--- begin Provided data ---

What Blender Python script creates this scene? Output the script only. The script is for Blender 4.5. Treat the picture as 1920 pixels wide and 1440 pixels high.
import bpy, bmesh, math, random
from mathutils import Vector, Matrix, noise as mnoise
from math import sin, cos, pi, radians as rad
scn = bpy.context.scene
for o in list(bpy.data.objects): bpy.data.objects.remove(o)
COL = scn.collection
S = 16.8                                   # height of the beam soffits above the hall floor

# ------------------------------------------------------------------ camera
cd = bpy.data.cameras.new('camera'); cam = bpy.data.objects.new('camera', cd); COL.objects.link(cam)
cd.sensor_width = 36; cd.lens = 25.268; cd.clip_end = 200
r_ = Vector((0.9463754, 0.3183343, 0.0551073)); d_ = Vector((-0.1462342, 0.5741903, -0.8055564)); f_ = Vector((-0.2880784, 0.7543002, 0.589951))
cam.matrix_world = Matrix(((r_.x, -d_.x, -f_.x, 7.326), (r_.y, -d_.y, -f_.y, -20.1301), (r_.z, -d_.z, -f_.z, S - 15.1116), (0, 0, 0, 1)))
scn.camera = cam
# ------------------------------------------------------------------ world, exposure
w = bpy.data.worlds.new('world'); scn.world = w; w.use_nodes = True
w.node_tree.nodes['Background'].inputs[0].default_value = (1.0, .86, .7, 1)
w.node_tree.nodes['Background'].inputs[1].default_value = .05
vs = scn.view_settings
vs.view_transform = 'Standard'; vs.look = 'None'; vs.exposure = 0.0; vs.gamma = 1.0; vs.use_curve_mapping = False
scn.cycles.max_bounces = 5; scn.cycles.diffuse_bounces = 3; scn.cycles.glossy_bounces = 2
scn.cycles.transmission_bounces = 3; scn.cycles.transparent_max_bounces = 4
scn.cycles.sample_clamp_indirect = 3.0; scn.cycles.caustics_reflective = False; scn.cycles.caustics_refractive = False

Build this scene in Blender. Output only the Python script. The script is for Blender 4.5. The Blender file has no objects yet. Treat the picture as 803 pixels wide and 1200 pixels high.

--- end Provided data ---

Prompt:
Copy the material above verbatim.

Task answer:
What Blender Python script creates this scene? Output the script only. The script is for Blender 4.5. Treat the picture as 1920 pixels wide and 1440 pixels high.
import bpy, bmesh, math, random
from mathutils import Vector, Matrix, noise as mnoise
from math import sin, cos, pi, radians as rad
scn = bpy.context.scene
for o in list(bpy.data.objects): bpy.data.objects.remove(o)
COL = scn.collection
S = 16.8                                   # height of the beam soffits above the hall floor

# ------------------------------------------------------------------ camera
cd = bpy.data.cameras.new('camera'); cam = bpy.data.objects.new('camera', cd); COL.objects.link(cam)
cd.sensor_width = 36; cd.lens = 25.268; cd.clip_end = 200
r_ = Vector((0.9463754, 0.3183343, 0.0551073)); d_ = Vector((-0.1462342, 0.5741903, -0.8055564)); f_ = Vector((-0.2880784, 0.7543002, 0.589951))
cam.matrix_world = Matrix(((r_.x, -d_.x, -f_.x, 7.326), (r_.y, -d_.y, -f_.y, -20.1301), (r_.z, -d_.z, -f_.z, S - 15.1116), (0, 0, 0, 1)))
scn.camera = cam
# ------------------------------------------------------------------ world, exposure
w = bpy.data.worlds.new('world'); scn.world = w; w.use_nodes = True
w.node_tree.nodes['Background'].inputs[0].default_value = (1.0, .86, .7, 1)
w.node_tree.nodes['Background'].inputs[1].default_value = .05
vs = scn.view_settings
vs.view_transform = 'Standard'; vs.look = 'None'; vs.exposure = 0.0; vs.gamma = 1.0; vs.use_curve_mapping = False
scn.cycles.max_bounces = 5; scn.cycles.diffuse_bounces = 3; scn.cycles.glossy_bounces = 2
scn.cycles.transmission_bounces = 3; scn.cycles.transparent_max_bounces = 4
scn.cycles.sample_clamp_indirect = 3.0; scn.cycles.caustics_reflective = False; scn.cycles.caustics_refractive = False

Build this scene in Blender. Output only the Python script. The script is for Blender 4.5. The Blender file has no objects yet. Treat the picture as 803 pixels wide and 1200 pixels high.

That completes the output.